OVERVIEW
Charles Leclerc is Formula One's most elegant paradox: a driver of blinding one-lap speed who has learned, slowly and sometimes painfully, the art of sustained excellence. The Monegasque has been Ferrari's standard-bearer for the better part of a decade now, and in 2025 he delivered what may be his finest complete season -- a 6.8 average finish that, while shy of the championship-winning McLarens, cemented his position as the best of the rest.
Across 73 races in our dataset, Leclerc has never finished with an average worse than 8.0 (his 2023 figure, marred by qualifying brilliance and race-day misfortune). His 2024 campaign was the statistical peak: a 4.5 average finish with victories, the Monegasque at his absolute zenith. In 2025, with Hamilton alongside him demanding his share of resources, Leclerc rose to the challenge with 225 championship points and multiple podiums.
He qualifies, on average, in the top five -- 5.4 in 2025, identical to 2024. The consistency of his Saturday speed is remarkable. What separates the good Leclerc seasons from the great ones is what happens between the first and last corners on Sunday.
SEASON BY SEASON
2025 -- Ferrari (avg finish 6.8, 24 races) A campaign of quiet excellence alongside the newly arrived Hamilton. Leclerc claimed no victories but stood on the podium eight times, with second-place finishes in Monaco and Mexico providing the highlights. His consistency -- only three non-finishes (one disqualification, two retirements) -- represented a maturation from earlier seasons. The 225-point haul was comfortably the most of any driver outside the McLaren-Mercedes triumvirate. He qualified 5.4 on average, suggesting the SF-25 was a genuine contender on Saturdays.
2024 -- Ferrari (avg finish 4.5, 24 races) The peak. Leclerc won races and averaged 4.5 at the finish -- a career best in our dataset. His qualifying average of 5.4 and ability to convert front-row starts into victories made him a genuine championship threat. The Ferrari SF-24 was the best car Maranello had produced in years, and Leclerc squeezed every last drop of performance from it.
2023 -- Ferrari (avg finish 8.0, 23 races) A frustrating year defined by the gap between qualifying brilliance (4.8 average grid) and race-day regression (8.0 average finish). Leclerc was often the fastest man on Saturday and a diminished figure by Sunday evening -- a consequence of tyre degradation and strategic missteps that plagued Ferrari's campaign.
DRIVING STYLE
Leclerc is the grid's great hard-tyre specialist. With 1,998 laps on hards -- the most of any driver in the dataset -- he has built his race philosophy around extending stints on the most durable compound and then leveraging fresher rubber late in grands prix. His medium count (1,742) and low soft usage (381) reinforce the picture of a driver who values strategic patience.

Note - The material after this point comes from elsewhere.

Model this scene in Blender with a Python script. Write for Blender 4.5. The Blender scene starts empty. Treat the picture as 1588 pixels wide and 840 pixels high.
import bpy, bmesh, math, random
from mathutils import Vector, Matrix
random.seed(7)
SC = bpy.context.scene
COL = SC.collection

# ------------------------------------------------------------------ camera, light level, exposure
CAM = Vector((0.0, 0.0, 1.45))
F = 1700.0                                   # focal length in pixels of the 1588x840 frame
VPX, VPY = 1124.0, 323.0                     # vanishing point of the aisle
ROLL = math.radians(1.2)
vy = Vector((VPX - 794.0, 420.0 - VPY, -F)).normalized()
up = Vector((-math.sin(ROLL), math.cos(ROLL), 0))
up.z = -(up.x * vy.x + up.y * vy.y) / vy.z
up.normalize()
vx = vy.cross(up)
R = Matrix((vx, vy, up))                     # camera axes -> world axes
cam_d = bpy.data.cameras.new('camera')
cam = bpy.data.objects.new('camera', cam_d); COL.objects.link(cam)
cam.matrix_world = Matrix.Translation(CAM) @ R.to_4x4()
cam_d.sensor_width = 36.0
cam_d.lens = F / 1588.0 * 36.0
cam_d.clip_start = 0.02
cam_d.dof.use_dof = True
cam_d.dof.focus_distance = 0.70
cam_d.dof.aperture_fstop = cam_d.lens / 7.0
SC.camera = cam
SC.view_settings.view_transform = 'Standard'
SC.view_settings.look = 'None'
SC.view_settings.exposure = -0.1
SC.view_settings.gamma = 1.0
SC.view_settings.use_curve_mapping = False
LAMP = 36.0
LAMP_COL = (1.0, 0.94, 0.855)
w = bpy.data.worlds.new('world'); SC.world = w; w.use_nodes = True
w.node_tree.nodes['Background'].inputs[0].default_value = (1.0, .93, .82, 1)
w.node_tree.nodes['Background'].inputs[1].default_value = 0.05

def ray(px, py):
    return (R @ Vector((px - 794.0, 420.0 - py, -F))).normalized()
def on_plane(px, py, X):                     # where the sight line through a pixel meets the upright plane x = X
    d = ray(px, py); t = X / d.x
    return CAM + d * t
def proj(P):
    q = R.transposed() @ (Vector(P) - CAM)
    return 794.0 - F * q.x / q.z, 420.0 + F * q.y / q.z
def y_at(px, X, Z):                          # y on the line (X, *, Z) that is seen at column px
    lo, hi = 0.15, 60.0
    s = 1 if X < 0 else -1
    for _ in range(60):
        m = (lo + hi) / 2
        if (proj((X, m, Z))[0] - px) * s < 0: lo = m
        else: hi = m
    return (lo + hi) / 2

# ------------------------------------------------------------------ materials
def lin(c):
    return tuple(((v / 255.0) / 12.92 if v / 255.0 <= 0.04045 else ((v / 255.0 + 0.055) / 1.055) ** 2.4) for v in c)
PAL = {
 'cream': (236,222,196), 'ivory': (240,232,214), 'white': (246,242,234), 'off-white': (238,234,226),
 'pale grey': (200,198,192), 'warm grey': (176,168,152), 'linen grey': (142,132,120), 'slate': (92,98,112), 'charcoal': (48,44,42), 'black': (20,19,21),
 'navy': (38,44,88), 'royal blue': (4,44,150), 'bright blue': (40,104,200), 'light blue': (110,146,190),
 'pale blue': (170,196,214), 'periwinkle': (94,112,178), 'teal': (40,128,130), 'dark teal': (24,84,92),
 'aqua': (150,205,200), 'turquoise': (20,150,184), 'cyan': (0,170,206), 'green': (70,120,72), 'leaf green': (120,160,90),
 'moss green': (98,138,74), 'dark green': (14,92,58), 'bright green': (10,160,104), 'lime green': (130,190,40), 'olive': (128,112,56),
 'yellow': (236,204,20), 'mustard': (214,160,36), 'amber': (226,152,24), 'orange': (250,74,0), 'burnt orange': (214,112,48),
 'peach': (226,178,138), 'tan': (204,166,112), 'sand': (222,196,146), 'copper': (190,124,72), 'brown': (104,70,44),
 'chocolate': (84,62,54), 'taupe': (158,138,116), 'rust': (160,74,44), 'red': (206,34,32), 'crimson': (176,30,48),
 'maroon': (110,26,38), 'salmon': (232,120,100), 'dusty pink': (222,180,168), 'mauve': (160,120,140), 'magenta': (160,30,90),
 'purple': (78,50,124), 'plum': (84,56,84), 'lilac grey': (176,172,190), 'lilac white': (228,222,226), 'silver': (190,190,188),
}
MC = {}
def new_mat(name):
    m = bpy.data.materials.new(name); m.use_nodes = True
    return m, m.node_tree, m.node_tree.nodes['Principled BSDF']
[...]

The gap between his qualifying average (5.4 in 2023, 5.4 in 2024 and 2025) and race finish tells a complex story. In 2023, that gap was a chasm: 4.8 on the grid, 8.0 at the flag, indicating severe tyre degradation or strategic misfortune. By 2024 the gap had closed to nearly nothing (5.4 vs. 4.5), and in 2025 it remained manageable (5.4 vs. 6.8).
His top speed of 357 km/h is respectable but not among the very highest, suggesting Ferrari's straight-line speed has been traded for cornering downforce. With 274 laps on intermediates, Leclerc is competent in the wet without being a specialist. His genius lies in the dry, on a single qualifying lap, when the circuit belongs to him alone.